Aristotle And Bees
Ed Colby
My bee-hauling rig is a 1983 converted E350 Ford van. A former owner cut out the middle of this poor vehicle and welded the last couple of feet of the van shell onto the front, right behind the driver’s seat. Then this Rube Goldberg attached an 8 X 20-foot wood-decked flatbed behind that. So now it’s a flatbed truck with a compressed van for a cab.
It has an aftermarket four-wheel drive, with issues. If I bump the four-wheel-drive shifter lever a touch too far, it goes from four-wheel right past two-wheel, into neutral. Now the beast won’t move, and gears grind if I try to get back into two-wheel drive. I also can’t shut the engine off, because gears grind when I try to shift into park.
Solution to a truck with automatic transmission that won’t move, coupled with an engine that won’t stop running? Simple! Pop the hood and pull the distributor wire. Be careful not to get shocked! Of course the engine stops, and I can now coax the shifter lever into two-wheel drive.
Paul found this mechanical marvel somewhere out in Utah decades ago. I bought it for $2,300 in 2004, when I ran bees for Jack Holzberlein, out of Meeker, Colorado.
My truck hauls 30 colonies with ease. A practically new battery-powered lift mounted on the receiver hitch takes the struggle out of loading bees. The lift is worth its weight in gold. This 74-year-old no longer needs to hand-truck hives up a ramp, onto the flatbed.
Under the hood, a 1976 rebuilt 460 engine with only 60,000 miles purrs at 65.
Most peculiar truck you ever laid eyes on, and not exactly pretty, but it works for me. I put fewer than 1,000 miles a year on this relic, but driving it down the road at dawn with a load of bees is my idea of waking up in Heaven.

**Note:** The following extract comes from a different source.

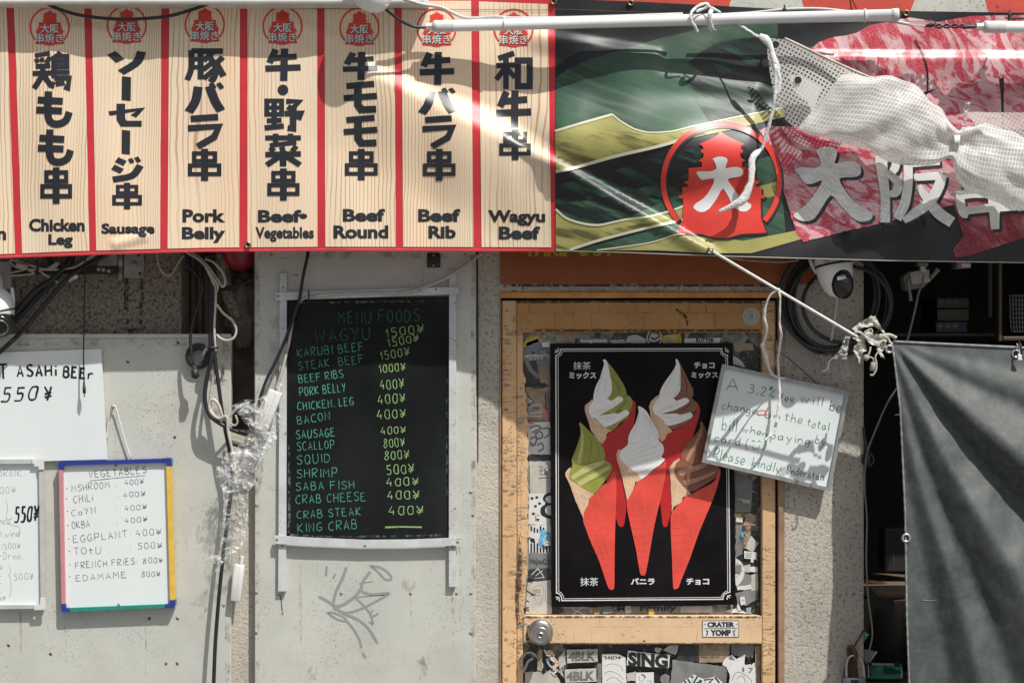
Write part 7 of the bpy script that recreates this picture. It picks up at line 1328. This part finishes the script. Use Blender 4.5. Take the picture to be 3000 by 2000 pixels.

I’m kind of a rebuilt 460 engine myself, trying to stay in the game, against all odds. Like my ancient truck, I do require continual maintenance. I suppose I could retire, but what would be the point of living without bees?
Back in my Aspen Mountain ski patrol days, I rode the gondola with ski legend Klaus Obermeyer, then deep into his nineties. He still turned ‘em left and right. “Klaus,” I said, “What’s your old-man secret to health and vigor?”
He smiled and did not hesitate. “Never stop doing what you love to do.” he proclaimed.
It’s early June as I write. Yesterday I got up before the robins, to load bees bound for two new yards, on open-space land owned by Pitkin County, up towards Aspen. The deal almost fell through over liability insurance concerns, but once the county got the message that I wasn’t buying any more insurance, they began to see things my way. For some reason, they really wanted bees on these properties.
The two yards are only a mile or two apart. I’m downsizing, but when the county offered me these locations, I was intrigued. I already take care of my billionaire’s bees just down the road, and they do pretty well. I thought I’d split 10 hives between two yards and see what happens.
My apprentice Megan likes to learn, and she offered to meet me at my second bee drop-off first thing in the morning. I say “apprentice.” That’s not really the right word. She doesn’t want to become a stressed-out sideliner like me. But Megan does have the bee bug. She’s obsessed, that’s all. And obsession is the most critical requirement for becoming a successful beekeeper.
I dropped off four colonies at the first location. The yard seemed a little too close to a road and a bike path, and I wondered why I hadn’t noticed this before. I unloaded the six remaining hives at the second location, where I already had a bear fence in place. Megan hooked up the solar panel, battery and electrical charger for the fence. She’s handy and requires very little supervision.
By the time I got back to the first yard, it was mid-day. The road and the bike path were alive with bicyclists, dogs, runners, walkers and gawkers. Like people, bees can get cranky. These colonies sat only 40 feet from the road. My gut told me this was all wrong.
The forecast high was 95 degrees. There was already a bear fence here, from a previous beekeeper, but it was a mess. I was short on sleep. Megan was long gone. My post pounder was too hot to pick up without gloves. I looked at my bees, at the parade of passing humanity, at the steel posts and woven-wire bear fence I still had to erect. All this for four hives too close to the road? I’d clearly blundered, but I’d given my word.
I reflected on the teacher Aristotle, for whom all decisions were grounded in ethics. What would he have done, facing such a dilemma?
Just as I felt I was about to succumb to heatstroke, I had an epiphany. I drove home and slept the rest of the afternoon. At sundown I came back, picked up my little darlings, and brought ‘em home.